Their luck changed in 1980, when “Sunday Stripper,” their pub-rock ode to a part-time exotic dancer, was included on the seminal Oi! The Album, a Sounds-produced compilation that officially gave a name to the back-to-its-roots second coming of punk. It took two more years for the band to reconvene, but the new direction would eventually lead them to make Shock Troops, one of the most influential albums of the era.

Their impact can be felt at the Warsaw. The first night, openers Murphy’s Law, a band that helped create the 1980s New York hardcore sound, attracted a sea of shaved heads; tonight, the Unseen — who, a decade later, helped start street punk renaissance out of Boston — bring in a more colorful (and spiky) crowd. But while their followers might have different styles, the bands — along with countless others, including Rancid, Agnostic Front, and the Dropkick Murphys — are clear descendants of their sound. And to Cock Sparrer, the diversity of their fans has been part of what makes these shows worth playing. “When you look out at a Cock Sparrer gig, there’s just as many boys as there are girls,” says McFaull, “and there’s just as many 16-year-olds as there [people who] remember it from the first time around.”

In 1983, Cock Sparrer released the aforementioned Shock Troops, an LP that fully embraced the booming singalongs Oi had become known for. Singles like “England Belongs to Me” and “Take ‘Em All” failed to chart, though the simple melodies and hooky choruses garnered them a following in the burgeoning skinhead scene. While London had always been tribal, with most crowds sub-dividing based on neighborhood or football club affiliation, the politics of the day began to seep into the scene. As neo-Nazi bands like Skrewdriver co-opted the boot-boy style and working-class ethos, an anti-fascist movement among skinheads quickly grew. But Cock Sparrer wanted nothing to do with the increasingly violent shows. “After Shock Troops was released, the whole scene was pretty septic,” remembers McFaull. “It was hard to get a gig. And when you did get a gig, there was a good chance that you wouldn’t be asked back.”

https://youtube.com/watch?v=6Ihdm66BTZg

They put out another studio album, Running Riot in ’84, before going their separate ways, but the members remained close. “First and foremost we take care of each other,” says McFaull. “If we weren’t here, we’d still be ringing each other, going down the pub.” And for most of a decade, that’s basically what they did. Then in 1992, a promoter asked if the band would reunite for a show at the London Astoria. They agreed, in turn inviting Daryl Smith, guitarist of local band the Elite, to join them for the show.

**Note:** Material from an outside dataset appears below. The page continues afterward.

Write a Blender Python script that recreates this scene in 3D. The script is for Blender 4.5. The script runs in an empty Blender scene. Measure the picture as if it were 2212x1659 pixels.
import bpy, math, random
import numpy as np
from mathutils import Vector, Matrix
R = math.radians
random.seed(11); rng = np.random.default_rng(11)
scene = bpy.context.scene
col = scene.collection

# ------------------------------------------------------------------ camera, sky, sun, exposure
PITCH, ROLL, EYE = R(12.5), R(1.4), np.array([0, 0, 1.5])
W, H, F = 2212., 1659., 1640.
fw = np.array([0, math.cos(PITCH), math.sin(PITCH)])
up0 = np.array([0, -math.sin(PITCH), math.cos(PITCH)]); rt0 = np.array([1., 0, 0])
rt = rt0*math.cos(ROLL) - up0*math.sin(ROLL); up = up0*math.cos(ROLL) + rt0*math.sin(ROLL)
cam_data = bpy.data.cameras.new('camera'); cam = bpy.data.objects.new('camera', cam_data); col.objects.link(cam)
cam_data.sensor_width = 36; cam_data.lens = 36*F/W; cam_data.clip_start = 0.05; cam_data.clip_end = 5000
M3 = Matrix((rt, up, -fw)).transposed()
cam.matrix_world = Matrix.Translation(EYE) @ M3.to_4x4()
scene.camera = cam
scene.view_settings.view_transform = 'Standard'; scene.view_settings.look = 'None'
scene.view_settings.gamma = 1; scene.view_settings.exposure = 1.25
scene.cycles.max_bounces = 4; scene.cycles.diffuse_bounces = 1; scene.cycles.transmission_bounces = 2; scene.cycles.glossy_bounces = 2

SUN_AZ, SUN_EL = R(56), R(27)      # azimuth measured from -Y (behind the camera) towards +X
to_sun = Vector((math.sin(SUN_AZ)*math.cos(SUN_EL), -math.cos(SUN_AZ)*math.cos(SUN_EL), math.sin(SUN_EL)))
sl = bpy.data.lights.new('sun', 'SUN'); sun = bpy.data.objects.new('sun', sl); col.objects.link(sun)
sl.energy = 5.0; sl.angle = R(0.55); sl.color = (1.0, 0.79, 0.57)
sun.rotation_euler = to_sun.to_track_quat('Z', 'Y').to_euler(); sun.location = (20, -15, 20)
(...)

“The first rehearsal I went to, I thought, ‘I’ll be a bit quiet, see how I fit in,’” says Smith, who’s been an integral part of the band ever since. “It took two or three minutes until I realized they didn’t know any of their own songs.” Smith, just 20 at the time, had been covering Cock Sparrer as long as he’d been playing in bands, and was able to help hone their sound for the show. “They were probably my favorite band,” he says. “But it felt like family straight away. And as the years have progressed, they’ve got older and I tell them what to do. It’s brilliant.” (That first practice, in a surreal moment, they also discovered it had been Smith’s dad, a record executive, who’d originally signed them to Decca.)

In the 23 years since Smith joined onstage for what was supposed to be a one-off show, Cock Sparrer has put out three studio albums and played regularly across the U.S. and Europe, with each of the annual half-dozen or so dates handpicked by the band. But they don’t want to overstay their welcome, either, and the moment enthusiasm starts to wane, Cock Sparrer will happily go back into obscurity. “There’s always a reservation,” says McFaull. “Do people wanna come? Are they gonna enjoy it?” But it’s clear from the Warsaw that, for now at least, the fans will be there. “The noise the crowd made, it still makes the hairs on the back of our neck stand up,” says Smith. “Well, those of us with hair left. It’s still quite humbling.”